■ Exercise: Look through the data below. Show each line where the string "pixels" occurs.
====
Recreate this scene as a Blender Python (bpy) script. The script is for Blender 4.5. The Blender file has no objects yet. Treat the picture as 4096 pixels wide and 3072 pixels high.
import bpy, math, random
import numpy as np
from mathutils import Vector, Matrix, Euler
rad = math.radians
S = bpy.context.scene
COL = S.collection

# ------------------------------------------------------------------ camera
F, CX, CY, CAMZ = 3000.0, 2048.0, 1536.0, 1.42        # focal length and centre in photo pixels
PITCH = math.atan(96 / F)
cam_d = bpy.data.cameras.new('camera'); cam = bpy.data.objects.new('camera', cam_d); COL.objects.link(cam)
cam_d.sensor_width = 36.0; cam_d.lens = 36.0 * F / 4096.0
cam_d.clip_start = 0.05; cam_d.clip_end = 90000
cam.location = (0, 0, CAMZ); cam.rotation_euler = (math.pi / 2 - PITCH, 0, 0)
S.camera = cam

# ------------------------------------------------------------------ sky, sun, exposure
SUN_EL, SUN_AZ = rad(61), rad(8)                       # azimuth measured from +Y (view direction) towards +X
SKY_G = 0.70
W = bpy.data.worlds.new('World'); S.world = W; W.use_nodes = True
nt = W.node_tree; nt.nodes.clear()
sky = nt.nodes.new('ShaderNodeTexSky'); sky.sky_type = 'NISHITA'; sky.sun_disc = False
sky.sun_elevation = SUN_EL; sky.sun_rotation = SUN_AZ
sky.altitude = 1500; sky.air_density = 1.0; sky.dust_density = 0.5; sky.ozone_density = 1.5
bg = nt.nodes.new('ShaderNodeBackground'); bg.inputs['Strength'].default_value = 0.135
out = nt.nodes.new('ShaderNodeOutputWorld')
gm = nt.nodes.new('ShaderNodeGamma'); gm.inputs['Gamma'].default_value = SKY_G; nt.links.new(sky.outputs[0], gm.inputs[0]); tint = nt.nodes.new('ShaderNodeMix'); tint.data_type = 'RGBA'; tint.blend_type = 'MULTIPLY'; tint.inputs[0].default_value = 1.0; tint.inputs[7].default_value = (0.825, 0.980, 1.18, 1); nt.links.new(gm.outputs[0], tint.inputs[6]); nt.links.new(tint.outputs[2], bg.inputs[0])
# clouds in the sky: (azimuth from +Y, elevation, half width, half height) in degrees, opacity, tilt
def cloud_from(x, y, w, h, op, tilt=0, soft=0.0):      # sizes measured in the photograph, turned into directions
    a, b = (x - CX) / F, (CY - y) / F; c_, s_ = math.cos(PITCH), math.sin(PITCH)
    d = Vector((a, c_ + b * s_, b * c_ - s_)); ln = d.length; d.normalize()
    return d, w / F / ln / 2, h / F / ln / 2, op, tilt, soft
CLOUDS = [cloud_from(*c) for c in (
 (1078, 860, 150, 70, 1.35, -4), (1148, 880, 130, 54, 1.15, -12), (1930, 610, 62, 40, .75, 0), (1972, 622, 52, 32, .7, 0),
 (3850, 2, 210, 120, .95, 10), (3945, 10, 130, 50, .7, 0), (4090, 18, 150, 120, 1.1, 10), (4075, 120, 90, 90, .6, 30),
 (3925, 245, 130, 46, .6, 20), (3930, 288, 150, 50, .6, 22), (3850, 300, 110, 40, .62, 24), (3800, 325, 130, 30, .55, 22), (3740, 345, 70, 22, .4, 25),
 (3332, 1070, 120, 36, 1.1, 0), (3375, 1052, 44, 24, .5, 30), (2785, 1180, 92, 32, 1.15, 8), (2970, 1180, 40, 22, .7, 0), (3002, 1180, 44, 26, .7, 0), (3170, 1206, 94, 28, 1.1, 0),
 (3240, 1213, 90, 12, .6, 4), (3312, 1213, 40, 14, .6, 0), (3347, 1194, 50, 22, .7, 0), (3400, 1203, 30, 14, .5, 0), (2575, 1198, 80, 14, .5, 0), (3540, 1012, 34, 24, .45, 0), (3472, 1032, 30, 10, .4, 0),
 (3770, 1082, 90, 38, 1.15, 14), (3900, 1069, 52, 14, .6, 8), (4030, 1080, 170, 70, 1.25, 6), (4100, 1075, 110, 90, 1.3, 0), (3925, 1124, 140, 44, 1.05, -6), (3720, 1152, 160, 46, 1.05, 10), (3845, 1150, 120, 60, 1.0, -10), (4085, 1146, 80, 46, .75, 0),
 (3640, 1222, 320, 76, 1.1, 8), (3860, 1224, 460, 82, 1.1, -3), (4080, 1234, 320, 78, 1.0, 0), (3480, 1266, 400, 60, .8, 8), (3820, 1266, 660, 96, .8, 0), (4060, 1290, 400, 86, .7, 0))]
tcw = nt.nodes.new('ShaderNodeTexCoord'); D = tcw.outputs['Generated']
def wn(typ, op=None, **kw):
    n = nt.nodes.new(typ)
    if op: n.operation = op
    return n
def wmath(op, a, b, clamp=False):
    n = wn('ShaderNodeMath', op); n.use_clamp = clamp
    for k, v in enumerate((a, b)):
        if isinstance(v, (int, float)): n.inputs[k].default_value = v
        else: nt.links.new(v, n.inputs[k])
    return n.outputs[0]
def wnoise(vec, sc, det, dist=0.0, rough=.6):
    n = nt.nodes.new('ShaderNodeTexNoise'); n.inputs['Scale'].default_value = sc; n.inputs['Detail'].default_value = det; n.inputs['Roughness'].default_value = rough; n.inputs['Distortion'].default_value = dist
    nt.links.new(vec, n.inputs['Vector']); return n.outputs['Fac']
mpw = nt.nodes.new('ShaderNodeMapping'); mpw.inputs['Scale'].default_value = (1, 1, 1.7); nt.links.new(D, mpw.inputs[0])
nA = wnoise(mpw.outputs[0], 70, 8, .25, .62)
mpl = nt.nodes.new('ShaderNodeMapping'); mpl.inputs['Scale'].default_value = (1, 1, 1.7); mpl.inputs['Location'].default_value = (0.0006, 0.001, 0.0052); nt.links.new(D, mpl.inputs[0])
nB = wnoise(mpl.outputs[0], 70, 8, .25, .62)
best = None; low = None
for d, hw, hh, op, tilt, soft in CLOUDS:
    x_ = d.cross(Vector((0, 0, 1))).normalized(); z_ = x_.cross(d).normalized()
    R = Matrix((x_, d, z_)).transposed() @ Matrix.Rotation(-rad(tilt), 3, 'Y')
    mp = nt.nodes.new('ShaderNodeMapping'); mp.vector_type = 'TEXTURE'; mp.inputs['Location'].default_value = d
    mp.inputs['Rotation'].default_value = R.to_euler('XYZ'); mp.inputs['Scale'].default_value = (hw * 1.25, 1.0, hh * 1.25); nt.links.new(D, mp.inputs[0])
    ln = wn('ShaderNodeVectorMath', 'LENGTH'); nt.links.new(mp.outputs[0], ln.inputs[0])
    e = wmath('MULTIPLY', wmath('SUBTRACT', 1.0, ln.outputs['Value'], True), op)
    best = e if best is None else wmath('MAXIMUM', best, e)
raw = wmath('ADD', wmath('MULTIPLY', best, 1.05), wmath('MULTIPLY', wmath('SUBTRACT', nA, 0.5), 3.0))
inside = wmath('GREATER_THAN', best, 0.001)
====
■ Written response:
Recreate this scene as a Blender Python (bpy) script. The script is for Blender 4.5. The Blender file has no objects yet. Treat the picture as 4096 pixels wide and 3072 pixels high.
F, CX, CY, CAMZ = 3000.0, 2048.0, 1536.0, 1.42        # focal length and centre in photo pixels